La relation entre l'analysant(e) et son psychanalyste

La psychanalyse est une pratique de la parole. Les deux partenaires en sont l’ana­lysant et son psy­chana­lyste, réunis en pré­sence dans la même séance psy­cha­naly­tique. L’analysant parle de ce qui l’amène, sa souffrance, son symptôme. Cette souf­france est un message de son inconscient, fait de choses dites et entendues qui lui ont fait mal, et de choses impossibles à dire qui le font souffrir. Dans la parole, le langage utilise des mots connectés avec l’inconscient. L’interprétation se manifeste aussi bien du côté de l’analysant que du côté du psychanalyste. Cependant, l’un et l’autre n’ont pas le même rapport à cet inconscient car l’un en a déjà fait l’expérience et l’autre pas.

L’analysant s’adresse à son psychanalyste. Il lui prête des sentiments, des croyances, des attentes, en réaction à ce qu’il dit. Non seulement il souhaite agir sur ces croyances et attentes qu’il anticipe, mais il cherche aussi à récupérer – auprès de cet interlocuteur – quelque chose de perdu ailleurs, quelque part dans l'imaginaire. Cette tentative de récupération d’objet fournit la clef du transfert qui noue les deux partenaires.
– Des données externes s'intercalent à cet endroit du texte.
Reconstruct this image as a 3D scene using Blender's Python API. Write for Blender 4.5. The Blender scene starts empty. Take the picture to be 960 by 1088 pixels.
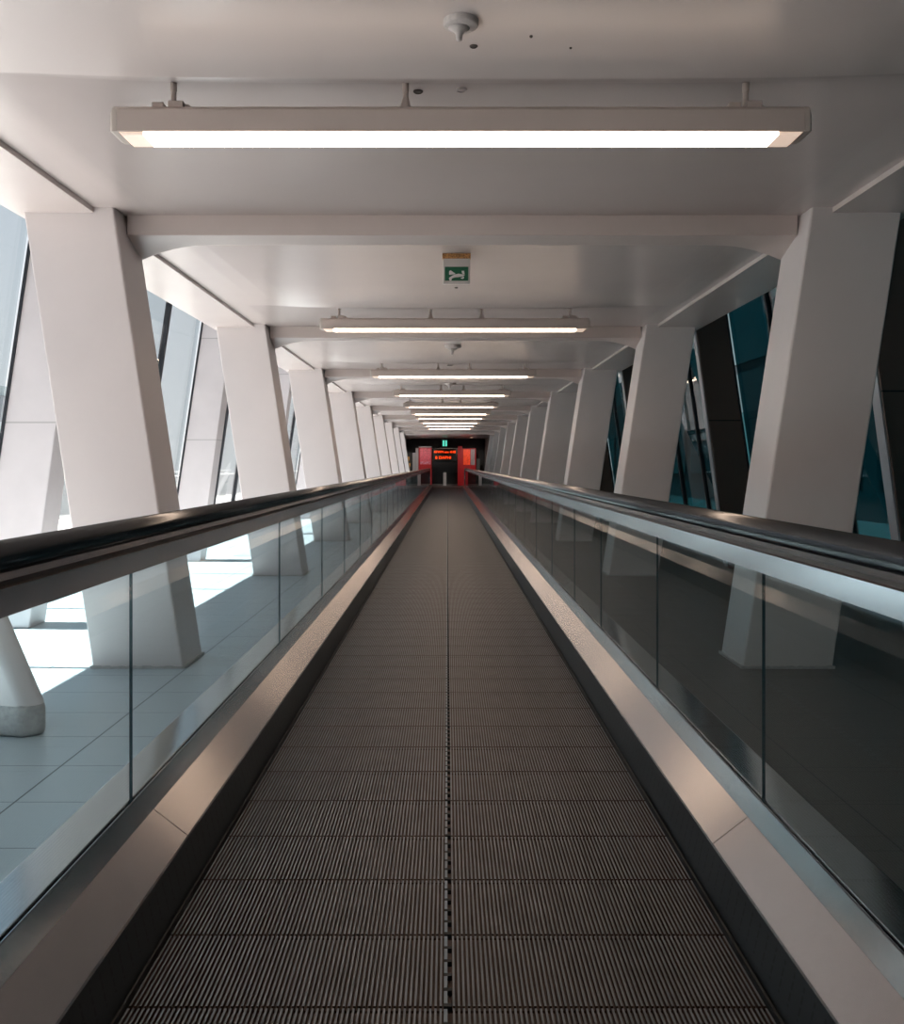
import bpy, bmesh, math, random
from mathutils import Vector
random.seed(3)
S = bpy.context.scene
COL = S.collection
# ------------------------------------------------------------------ camera, sky, sun, exposure
H = 1.19                                   # eye height above the belt
F = 1000.0                                 # focal length in pixels of the 960x1088 frame
cam_d = bpy.data.cameras.new('camera')
cam = bpy.data.objects.new('camera', cam_d); COL.objects.link(cam)
cam.location = (0, 0, H); cam.rotation_euler = (math.pi/2, 0, 0)
cam_d.sensor_fit = 'VERTICAL'; cam_d.sensor_height = 24.0; cam_d.lens = 24.0*F/1088
cam_d.shift_x = (480-475)/1088.0; cam_d.shift_y = -(544-494)/1088.0
cam_d.clip_start = 0.02; cam_d.clip_end = 400
S.camera = cam
S.view_settings.view_transform = 'Standard'; S.view_settings.look = 'None'
S.view_settings.gamma = 1.0; S.view_settings.use_curve_mapping = False
S.view_settings.exposure = 0.13
W = bpy.data.worlds.new('sky'); S.world = W; W.use_nodes = True
bg = W.node_tree.nodes['Background']; bg.inputs['Strength'].default_value = 1.1
wn = W.node_tree
tc = wn.nodes.new('ShaderNodeTexCoord'); sp = wn.nodes.new('ShaderNodeSeparateXYZ')
rp = wn.nodes.new('ShaderNodeValToRGB')
rp.color_ramp.elements[0].position = 0.0; rp.color_ramp.elements[0].color = (.82, .84, .85, 1)
rp.color_ramp.elements[1].position = .7; rp.color_ramp.elements[1].color = (.42, .52, .68, 1)
wn.links.new(tc.outputs['Generated'], sp.inputs[0]); wn.links.new(sp.outputs['Z'], rp.inputs[0])
wn.links.new(rp.outputs[0], bg.inputs['Color'])
sun_d = bpy.data.lights.new('sun', 'SUN'); sun_d.energy = 35.0; sun_d.angle = math.radians(.5); sun_d.color = (1, .88, .80)
sun = bpy.data.objects.new('sun', sun_d); COL.objects.link(sun)
sun.rotation_euler = Vector((.22, -.02, -1)).to_track_quat('-Z', 'Y').to_euler()

# ------------------------------------------------------------------ materials
MATS = {}
def mat(name, col, rough=.5, metal=0., spec=.5, emit=None, es=0, noise=0, nscale=20, bump=0, aniso=0, coat=0):
    m = bpy.data.materials.new(name); m.use_nodes = True; MATS[name] = m
    nt = m.node_tree; b = nt.nodes['Principled BSDF']
    b.inputs['Base Color'].default_value = (*col, 1); b.inputs['Roughness'].default_value = rough
    b.inputs['Metallic'].default_value = metal; b.inputs['Specular IOR Level'].default_value = spec
    if coat: b.inputs['Coat Weight'].default_value = coat; b.inputs['Coat Roughness'].default_value = .15
    if emit: b.inputs['Emission Color'].default_value = (*emit, 1); b.inputs['Emission Strength'].default_value = es
    if noise or bump:
        t = nt.nodes.new('ShaderNodeTexCoord'); n = nt.nodes.new('ShaderNodeTexNoise')
        n.inputs['Scale'].default_value = nscale; n.inputs['Detail'].default_value = 4
        nt.links.new(t.outputs['Object'], n.inputs['Vector'])
        if noise:
            r = nt.nodes.new('ShaderNodeValToRGB')
            r.color_ramp.elements[0].position = .3; r.color_ramp.elements[1].position = .7
            r.color_ramp.elements[0].color = (*[c*(1-noise) for c in col], 1)
            r.color_ramp.elements[1].color = (*[min(1, c*(1+noise)) for c in col], 1)
            nt.links.new(n.outputs['Fac'], r.inputs[0]); nt.links.new(r.outputs[0], b.inputs['Base Color'])
        if bump:
            bp = nt.nodes.new('ShaderNodeBump'); bp.inputs['Strength'].default_value = bump; bp.inputs['Distance'].default_value = .01
            nt.links.new(n.outputs['Fac'], bp.inputs['Height']); nt.links.new(bp.outputs[0], b.inputs['Normal'])
    if aniso:
        b.inputs['Anisotropic'].default_value = aniso
        tg = nt.nodes.new('ShaderNodeCombineXYZ'); tg.inputs[0].default_value = 1
        nt.links.new(tg.outputs[0], b.inputs['Tangent'])
    return m
def glass(name, tint, rough=.0, ior=1.45, gscale=.8):
    m = bpy.data.materials.new(name); m.use_nodes = True; nt = m.node_tree
    nt.nodes.remove(nt.nodes['Principled BSDF']); out = nt.nodes['Material Output']
    tr = nt.nodes.new('ShaderNodeBsdfTransparent'); tr.inputs[0].default_value = (*tint, 1)
    gl = nt.nodes.new('ShaderNodeBsdfGlossy'); gl.inputs['Roughness'].default_value = rough
    lw = nt.nodes.new('ShaderNodeLayerWeight')
    f0 = ((ior-1)/(ior+1))**2
    pw = math_node(nt, 'POWER', lw.outputs['Facing'], 5.0)
    fac = math_node(nt, 'MULTIPLY_ADD', pw, (1-f0)*gscale, f0)
    mx = nt.nodes.new('ShaderNodeMixShader')
    nt.links.new(fac, mx.inputs[0]); nt.links.new(tr.outputs[0], mx.inputs[1])
    nt.links.new(gl.outputs[0], mx.inputs[2]); nt.links.new(mx.outputs[0], out.inputs[0])
    MATS[name] = m; return m
def math_node(nt, op, a, b=None, c=None):
    n = nt.nodes.new('ShaderNodeMath'); n.operation = op
    for i, v in enumerate((a, b, c)):
        if v is None: continue
        if isinstance(v, (int, float)): n.inputs[i].default_value = v
        else: nt.links.new(v, n.inputs[i])
    return n.outputs[0]
def tile_mat(name, col, joint, sx, sy, ox, oy, w, rough, speck=.18, spec=.5):
    m = mat(name, col, rough, spec=spec, noise=speck, nscale=260)
    nt = m.node_tree; b = nt.nodes['Principled BSDF']
    g = nt.nodes.new('ShaderNodeNewGeometry'); s = nt.nodes.new('ShaderNodeSeparateXYZ'); nt.links.new(g.outputs['Position'], s.inputs[0])
    fx = math_node(nt, 'FRACT', math_node(nt, 'DIVIDE', math_node(nt, 'ADD', s.outputs[0], 100*sx-ox), sx))
    fy = math_node(nt, 'FRACT', math_node(nt, 'DIVIDE', math_node(nt, 'ADD', s.outputs[1], 100*sy-oy), sy))
    jx = math_node(nt, 'LESS_THAN', fx, w/sx); jy = math_node(nt, 'LESS_THAN', fy, w/sy*.6)
    j = math_node(nt, 'MAXIMUM', jx, jy)
    src = b.inputs['Base Color'].links[0].from_socket
    mx = nt.nodes.new('ShaderNodeMix'); mx.data_type = 'RGBA'; mx.inputs[7].default_value = (*joint, 1)
    nt.links.new(j, mx.inputs[0]); nt.links.new(src, mx.inputs[6]); nt.links.new(mx.outputs[2], b.inputs['Base Color'])
    return m
def seam_mat(name, col, rough, metal, zs, joint, noise=.05):
    m = mat(name, col, rough, metal, noise=noise, nscale=3)
    nt = m.node_tree; b = nt.nodes['Principled BSDF']
    g = nt.nodes.new('ShaderNodeNewGeometry'); s = nt.nodes.new('ShaderNodeSeparateXYZ'); nt.links.new(g.outputs['Position'], s.inputs[0])
    acc = None
    for z in zs:
        v = math_node(nt, 'LESS_THAN', math_node(nt, 'ABSOLUTE', math_node(nt, 'SUBTRACT', s.outputs[2], z)), .006)
        acc = v if acc is None else math_node(nt, 'MAXIMUM', acc, v)
    src = b.inputs['Base Color'].links[0].from_socket
    mx = nt.nodes.new('ShaderNodeMix'); mx.data_type = 'RGBA'; mx.inputs[7].default_value = (*joint, 1)
    nt.links.new(acc, mx.inputs[0]); nt.links.new(src, mx.inputs[6]); nt.links.new(mx.outputs[2], b.inputs['Base Color'])
    return m
M_ceil = mat('ceiling_paint', (.63, .545, .52), .27, spec=.55, noise=.03, nscale=1.2)
M_col = mat('column_paint', (.71, .64, .63), .5, noise=.02, nscale=3, bump=.03)
M_base = mat('rough_base', (.50, .475, .46), .85, noise=.12, nscale=45, bump=.8)
M_beam = mat('beam_paint', (.58, .49, .46), .45, noise=.02, nscale=4)
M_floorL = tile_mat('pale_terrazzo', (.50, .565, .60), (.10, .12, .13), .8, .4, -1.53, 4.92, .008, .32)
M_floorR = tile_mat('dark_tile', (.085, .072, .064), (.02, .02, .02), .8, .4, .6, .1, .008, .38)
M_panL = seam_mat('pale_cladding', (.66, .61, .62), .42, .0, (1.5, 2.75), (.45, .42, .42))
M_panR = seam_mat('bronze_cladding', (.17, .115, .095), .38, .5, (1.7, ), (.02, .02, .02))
M_frameL = mat('grey_frame', (.25, .235, .23), .45, .5)
M_gasket = mat('black_gasket', (.01, .012, .018), .5)
M_litsideR = mat('painted_lit_side', (.42, .42, .45), .45, .3)  # lighter tone stands for light falling on the inner side faces
M_glL = glass('left_window_glass', (.84, .87, .88))
M_glR = glass('right_window_glass', (.10, .27, .30))
M_bal = glass('balustrade_glass', (.84, .94, .965), ior=1.42)
M_baledge = mat('glass_edge', (.02, .06, .07), .2)
M_steel = mat('brushed_steel', (.46, .425, .41), .26, 1, noise=.03, nscale=60, aniso=1.0)
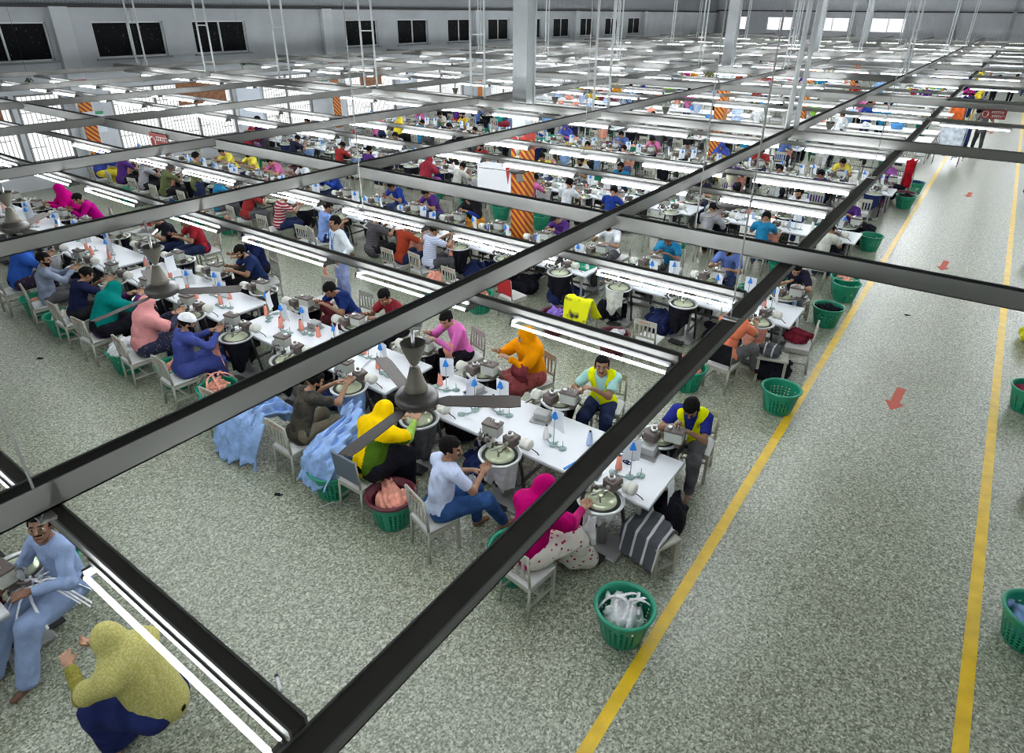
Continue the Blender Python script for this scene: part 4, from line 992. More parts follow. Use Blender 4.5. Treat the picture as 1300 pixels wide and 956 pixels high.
def worker(pi_,x,y,rz,sh,sc_,wh,extra=''):
    if any(abs(x-a)<.62 and abs(y-b)<.8 for a,b in OCC): return None
    OCC.append((x,y))
    r,o=G[pi_]; mats={'shirt':{0:shirts[sh]},'trousers':{0:pants[rs.randrange(4)]},'skirt':{0:patterned((.02,.02,.05),(.5,.4,.4),25,name='printed_skirt') if False else scarfs[(sc_+3)%10]},'headscarf':{0:scarfs[sc_]},'body':{0:skins[rs.randrange(4)]}}
    lab=('person in %s headscarf'%SCN[sc_] if pi_ in (3,4) else 'person in %s shirt'%SHN[sh])+extra+' '+wh
    if pi_!=5 and (wh.endswith(tuple('0123456789')) or 'finishing' in wh or wh.startswith('sitting')):
        tag(mk('work_chair',CHS,None,(x+.03*sin(rz),y-.03*cos(rz),0),rz),('cream chair under the worker '+wh),'chair','chairs in the finishing area')
    q=dup(r,(x,y,0),rz,lab,'workers at the tables',mats,scale=PS); q['category']='person'; return q
# picked out by place in the photograph: (row, seat, side) -> (figure, shirt, scarf)
KEY={(2,5,-1):None,
 (2,3,1):(2,1,0),(2,1,1):(2,4,0),(2,2,1):(0,7,0),(2,0,1):(1,2,0),(2,5,1):(4,0,1),(2,6,1):(3,0,0),(2,7,1):(1,12,0),(2,8,1):(1,0,0),(2,11,1):(2,1,0),(2,13,1):(2,11,0),
 (2,9,-1):(0,13,0),(2,10,-1):(1,3,0),(2,11,-1):(0,7,0),(2,12,-1):(5,5,0),(2,14,-1):(0,9,0),(2,15,-1):(0,12,0),(2,16,-1):(4,0,4),
 (3,1,-1):(0,7,0),(3,0,-1):(1,6,0),(3,0,1):(0,12,0),(3,4,-1):(0,0,0),(3,5,-1):(2,1,0),(3,3,1):(2,2,0),(3,8,-1):(1,6,0),(3,9,-1):(3,0,5),
 (4,2,-1):(0,1,0),(4,1,1):(1,11,0),(4,0,1):(3,0,8),(4,5,1):(1,9,0),(4,7,1):(0,4,0),(4,10,1):(4,0,9)}
for row in range(2,6):
    for k in range(17):
        for side in (-1,1):
            key=(row,k,side)
            if row==2 and side<0 and k<8: continue
            if key in KEY and KEY[key] is None: continue
            if key in KEY: pi_,sh,sc_=KEY[key]
            else:
                if rs.random()<(.50 if row>2 else .40): continue
                pi_=rs.choice([0,1,2,3,4,6,0,1]); sh=rs.randrange(14); sc_=rs.randrange(10)
            if row==5 and k<2: continue
            x=seatx(k)+rs.uniform(-.06,.06); y=YC[row]+side*(1.62 if pi_!=5 else 1.35)
            wh='at %s, %s of %s'%(w_(k),'near side' if side<0 else 'far side',RN[row])
            worker(pi_,x,y,(0 if side<0 else pi)+rs.uniform(-.15,.15),sh,sc_,wh)
# ------------------------------------------------------------------ front row, near side
def P(name_label,x,y,rz,**o): 
    r=build_person(o,'person',hv=.015,hh=.0062,hand=.0058); return place(r,x,y,rz,name_label)
mag=cloth((.42,.0,.12),'magenta_scarf',.15); 
P('person in magenta headscarf and rose printed skirt, back to camera at front row end',-2.78,4.22,-.12,hijab=mag,cape=.42,skirt=True,sleeve='long',top=cloth((.5,.02,.16),'magenta_tunic'),bottom=patterned((.70,.66,.60),(.35,.02,.06),17,.50),lean=17,nod=32,neck=18,turn=-10,hands=((-.08,.50,.90),(.20,.56,.84)),knees=((-.10,.44,.50),(.20,.46,.50)),feet=((.0,.52,.08),(.26,.66,.08)),skin=M_SKIN2,seed=3)
P('person in pale blue shirt and jeans looking back towards the camera',-3.98,4.22,-.30,top=cloth((.52,.60,.80),'pale_blue_shirt',.1),bottom=cloth((.03,.08,.22),'blue_denim'),lean=12,nod=10,neck=12,turn=-42,hands=((.02,.40,.84),(.13,.44,.86)),knees=((.0,.44,.52),(.22,.42,.52)),feet=((-.02,.46,.08),(.22,.62,.12)),moustache=True,seed=5,hairlen=.01)
P('person in yellow and green headscarf bent over a machine dial',-5.12,4.22,.0,hijab=cloth((.85,.55,.0),'yellow_scarf',.12),hijab2=cloth((.06,.13,.01),'green_scarf'),cape=.42,skirt=True,sleeve='long',top=cloth((.3,.5,.1),'green_tunic'),bottom=M_BLACK,lean=22,nod=42,neck=24,hands=((-.06,.54,.92),(.14,.60,.93)),skin=M_SKIN2,seed=12)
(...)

En dernière instance, lorsque l’analysant parle, – au-delà du sens de ce qu’il dit – il veut atteindre en l’Autre le partenaire de ses attentes, de ses croyances et de ses désirs. Il vise le partenaire de son fantasme. Le psychanalyste, éclairé par l’expérience sur la nature de son propre fantasme, en tient compte. Il se garde d’agir au nom de celui-ci.

Le lien du transfert suppose un lieu, le « lieu de l’Autre », qui n’est réglé par aucun autre particulier. Il est le lieu où l’inconscient peut se manifester dans la plus grande liberté de dire, et donc d’en éprouver les leurres et les difficultés. C’est aussi le lieu où les figures du par­tenaire du fantasme peuvent se déployer dans leurs jeux de miroirs les plus complexes.

L'objectif de la psychanalyse ne peut pas se réaliser en termes d’adaptation de la singularité de l'analysant à des normes, des règles, ni des déterminations standard de la réalité. La découverte de la psychanalyse est d’abord celle de l’impuissance à atteindre la pleine et entière satisfaction sexuelle. Au-delà, avec Lacan, la psychanalyse a formulé l’impossibilité qu’il existe une norme du rapport entre les sexes. S’il n’y a pas de satisfaction pleine et s’il n’y a pas de norme, il reste à chacun à inventer une solution particulière, qui s’appuie sur son symptôme.

La durée de la démarche et le déroulement des séances ne peuvent pas être standardisés. Avec Freud elles ont eu des durées très variables. Elles pouvaient aller de une seule séance, comme la psychanalyse de Gustav Mahler, ou quatre mois pour le petit Hans, ou encore un an comme l’Homme aux rats, et jusqu'à plusieurs années pour l’Homme aux loups. Depuis lors l’écart et la diversification n’ont cessé de s’accroître. La relation entre l'analysant et son psychanalyste est maintenue jusqu’à ce que l’analysant soit suffisamment satisfait de ce dont il a fait l’expérience pour quitter son psychanalyste. Ce qui est visé n’est pas l’application d’une norme, mais un accord de l'analysant avec lui-même.

La formation du psychanalyste n'est pas réductible aux normes des enseignements de l’université, ni aux évaluations des acquis de la pratique. La formation analytique, depuis qu’elle a été établie comme discours, repose sur un tripode : Des séminaires de formation théorique (para universitaires), la poursuite par le candidat psychanalyste de sa propre psychanalyse jusqu’au delà du point ultime (d’où les effets de praxis), et enfin la transmis­sion pragmatique de la pratique dans les supervisions (dialogues et partage d'expérience entre pairs sur la pratique).